If I were starting again — if I had the energy and the years to undertake what I have not yet undertaken — I would probably try to learn a tonal language, and I would probably try to learn a language with a non-Latin script, just to know what those experiences feel like, just to be the kind of language lover whose portrait includes some of those colors too. I have not done this yet. I may still do it. But I am not pretending to be a more ecumenical language lover than I am. The pattern of what I have actually pursued speaks for itself, and what it speaks of is a person drawn toward a particular family of languages, for reasons partly aesthetic and partly temperamental and partly accidental, who has spent decades inside that family and has been, on the whole, glad of the time spent there.
The languages I have not learned are not lesser.
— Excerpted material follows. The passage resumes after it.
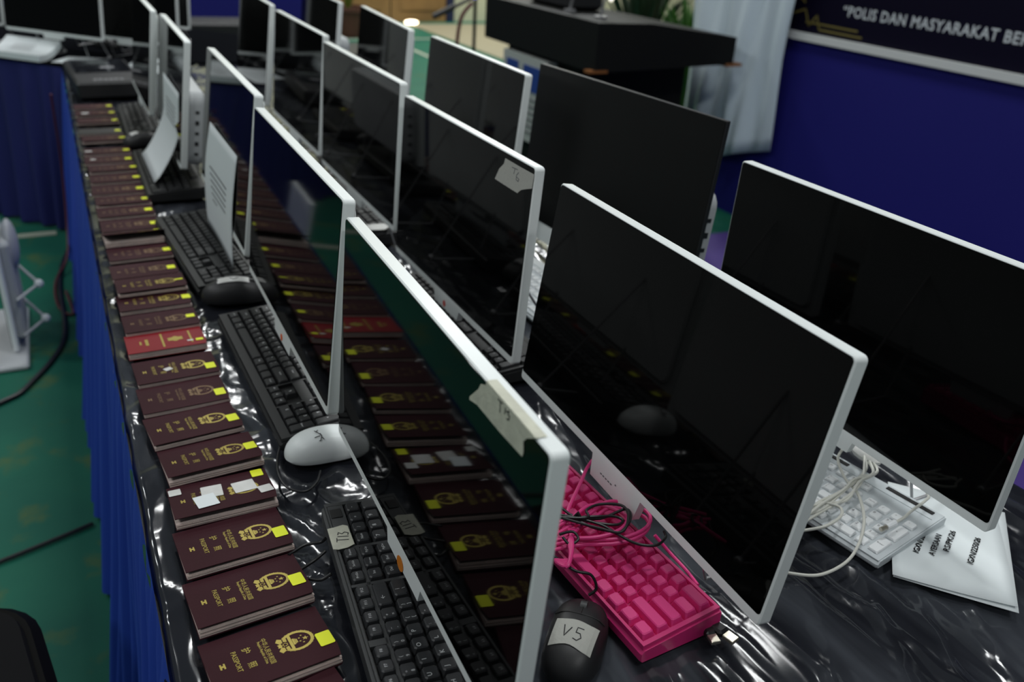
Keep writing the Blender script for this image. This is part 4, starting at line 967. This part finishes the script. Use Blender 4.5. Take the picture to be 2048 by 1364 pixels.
# ------------------------------------------------------------------ lectern and what stands round it
lc = thing('lectern', 'wide black wooden lectern with printed poster before the pale drape', 'lectern', (2.2, 2.92, 0))
LW, LD = 1.21, .815
b = MB()          # top box, lower toward the speaker side (+x)
prof = [(0, T+.040), (LD, T+.066), (LD, T+.194), (.30, T+.258), (0, T+.262)]
vs = [(x, y, z_) for y in (0, LW) for x, z_ in prof]; n = 5
b.add(vs, [(0, 1, 2, 3, 4), (9, 8, 7, 6, 5)]+[((i+1) % n, i, i+n, (i+1) % n+n) for i in range(n)]); obj('top_box', b, 'lectern', lc)
b = MB(); b.bbox((.38, LW/2+.015, (T+.04)/2), (.64, .80, T+.04), .006); obj('pedestal', b, 'lectern', lc)
for c_, d_ in (((.02, .02, T+.046), (.10, .05, .012)), ((LD+.005, .02, T+.062), (.10, .05, .014))): b = MB(); b.box(c_, d_); obj('wood_edge', b, 'wood', lc, label='bare orange-brown wood edge')
b = MB(); b.box((.030, .704, T-.205), (.060, .50, .44)); ps = obj('poster', b, 'posterw', lc, label='white poster with blue squares')
for k, (yy_, zz_) in enumerate(((.836, T-.090), (.613, T-.095))):
    q = MB(); q.box((-.001, yy_, zz_), (.004, .14+.045*k, .13)); obj('blue_square', q, 'posterb', ps)
q = MB()
for k in range(6): q.box((-.001, .70, T-.20-.035*k), (.004, .36-.03*(k % 3), .009))
obj('printed_lines', q, 'greyink', ps)
def gooseneck(label, x, y, z, h, lean):
    r = thing('microphone', label, 'microphone', (x, y, z)); b = MB(); b.cyl((0, 0), .03, 0, .012, 16); obj('base', b, 'steel', r)
    b = MB(); b.tube(spline([(0, 0, .012), (lean[0]*.3, lean[1]*.3, h*.6), (lean[0], lean[1], h)], 6), .006, 8); obj('gooseneck', b.mesh('gooseneck', True), 'steel', r)
    b = MB(); b.ball((lean[0], lean[1], h+.02), .022, 12, 8, (1, 1, 1.5)); obj('head', b.mesh('head', True), 'black', r)
    return r
def ztop(xx): return float(np.interp(xx, [0, .30, LD], [T+.262, T+.258, T+.194]))
gooseneck('grey gooseneck microphone leaning at the left of lectern top', 2.30, 3.36, ztop(.1), .22, (.03, -.16))
g2 = gooseneck('gooseneck microphone with bright metal collar on lectern top', 2.32, 3.10, ztop(.12), .20, (.05, -.06))
b = MB(); b.ball((.03, -.03, .10), .014, 10, 6, (1, 1, 1.6)); obj('collar', b.mesh('collar', True), 'glowwhite', g2)  # glow given to the metal collar in place of its highlight
b = MB(); b.bbox((0, 0, .05), (.20, .46, .10), .02); tag(obj('folder_box', b, 'black', None, (2.42, 3.62, ztop(.12)+.001)), 'low black box lying on the lectern top', 'box')
# microphone boom beside the lectern
st = thing('microphone_stand', 'black microphone boom stand reaching out left of the lectern', 'microphone stand', (2.28, 4.45, 0))
b = MB(); b.tube([(0, 0, .02), (0, 0, T+.30)], .011, 10); obj('pole', b, 'black', st)
for k in range(3): a = 2*PI*k/3+.4; q = MB(); q.tube([(0, 0, .18), (.28*math.cos(a), .28*math.sin(a), .012)], .009, 8); obj('leg', q, 'black', st)
b = MB(); b.tube([(-.26, 0, T+.115), (.35, 0, T+.37)], .010, 10); b.tube([(-.27, 0, T+.11), (-.14, 0, T+.165)], .017, 10); obj('boom', b, 'black', st)
b = MB(); b.ball((-.01, -.012, T+.235), .024, 10, 7); ind = obj('blue_clip', b.mesh('blue_clip', True), 'lampblue', st, label='blue glowing clip'); b = MB(); b.ball((.045, -.012, T+.255), .017, 10, 7); obj('white_clip', b.mesh('white_clip', True), 'glowwhite', st, label='white glowing clip')
b = MB(); b.tube(spline([(-.03, -.02, T+.19), (-.10, -.02, T+.10), (-.125, -.02, T-.10), (-.13, -.02, .3), (-.15, 0, .012)], 6), .012, 8); obj('hanging_cable', b.mesh('hanging_cable', True), 'cable_r', st)
# plants
def plant(label, x, y, pot, blades, h, spread, m, wdt=.018, name='potted_plant', z=0, bend=.5, seed=1, cat='plant'):
    r = random.Random(seed); root = thing(name, label, cat, (x, y, z))
    if pot:
        pr_, ph = pot; b = MB(); k = 20
        ring = lambda rr: [(rr*math.cos(2*PI*i/k), rr*math.sin(2*PI*i/k)) for i in range(k)]
        b.stack([(ring(pr_*.7), 0), (ring(pr_*.95), ph*.85), (ring(pr_*1.05), ph*.86), (ring(pr_*1.05), ph), (ring(pr_*.9), ph), (ring(pr_*.85), ph*.9)]); obj('pot', b.mesh('pot', True), 'terra', root)
        z0 = ph*.9
    else: z0 = 0
    for i in range(blades):
        a = r.uniform(0, 2*PI); L = h*r.uniform(.65, 1.1); sp = spread*r.uniform(.3, 1); n = 6; vs = []; fs = []
        tx, ty = -math.sin(a), math.cos(a)
        for k in range(n+1):
            t = k/n; rr = .02+sp*t**1.5; zz_ = z0+L*(t-bend*.5*t*t); wv = wdt*(1-t)**.6*(.4+1.2*min(1, t*3))
            px, py = rr*math.cos(a), rr*math.sin(a); vs += [(px+tx*wv/2, py+ty*wv/2, zz_), (px+.25*wv*math.cos(a), py+.25*wv*math.sin(a), zz_-.2*wv), (px-tx*wv/2, py-ty*wv/2, zz_)]
        for k in range(n): o = 3*k; fs += [(o, o+1, o+4, o+3), (o+1, o+2, o+5, o+4)]
        b = MB(); b.add(vs, fs); obj('leaf', b, m, root)
    return root
plant('green potted plant with upright blades behind the lectern beside the drape', 3.60, 4.02, (.13, .28), 80, .98, .26, 'leaf', .045, seed=3)
plant('dark leafy potted plant behind the lectern top', 3.66, 4.66, (.14, .30), 80, 1.05, .34, 'darkleaf', .06, seed=5)
plant('distant yellow-green palm in brown pot near the wooden door', 3.15, 9.95, (.22, .34), 60, 1.5, .55, 'palm', .07, seed=9)
for i, (x_, lb) in enumerate(((3.585, 'small warm floor lamp glowing left of the wooden door'), (4.32, 'small warm floor lamp glowing in front of the wooden door'))):
    r = thing('floor_lamp', lb, 'lamp', (x_, 10.95, 0)); b = MB(); b.cyl((0, 0), .07, 0, .012, 16); obj('base', b, 'black', r)
    b = MB(); b.ball((0, 0, .035), .05, 14, 8, (1.0+i*.9, 1, .55)); obj('bulb', b.mesh('bulb', True), 'lamp', r)
# dark things beyond the corner table
bt = thing('far_table', 'far dark table with blue skirt beyond the corner table', 'table', (1.25, 6.35, 0), -.1)
b = MB(); b.box((0, 0, T-.35), (1.9, .6, .03)); obj('table_top', b, 'black', bt)
b = MB()
rows = [[(-.95+1.9*i/90, -.31-.02*math.sin(i*.9), z_) for i in range(91)] for z_ in (T-.36, .01)]
b.grid(rows); obj('skirt', b.mesh('skirt', True), 'blue', bt)
for sx in (-1, 1): q = MB(); q.box((sx*.85, 0, (T-.37)/2), (.04, .04, T-.37)); obj('leg', q, 'steel', bt)
b = MB(); b.bbox((0, 0, .10), (.8, .34, .20), .02); tag(obj('equipment_case', b, 'black', None, (.98, 6.36, T-.335), (0, 0, -.1)), 'black equipment case standing on the far blue-skirted table', 'case')
b = MB(); b.box((0, 0, .75), (3.2, .05, 1.5)); tag(obj('partition_panel', b, 'board', None, (.55, 8.1, 0)), 'blue partition panel standing far behind the corner table', 'panel')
They are simply not mine. And the languages I have learned are mine, in some real sense, partly because I chose them but partly also because they chose me — in the sense that my ear was prepared for them, my eye was prepared for their script, my temperament was prepared for the kind of slow accumulation they reward.
This is a portrait of one language lover. It is not a prescription. The reader who has been drawn elsewhere — toward Mandarin, toward Korean, toward Hindi or Thai or any of the languages I have not pursued — should follow that draw rather than mine. We are not all the same kind of language lover. The variety of language lovers is itself one of the small pleasures of belonging to the broader category. I am the kind I am. I am glad to be that kind. And I am genuinely interested in the kinds I am not.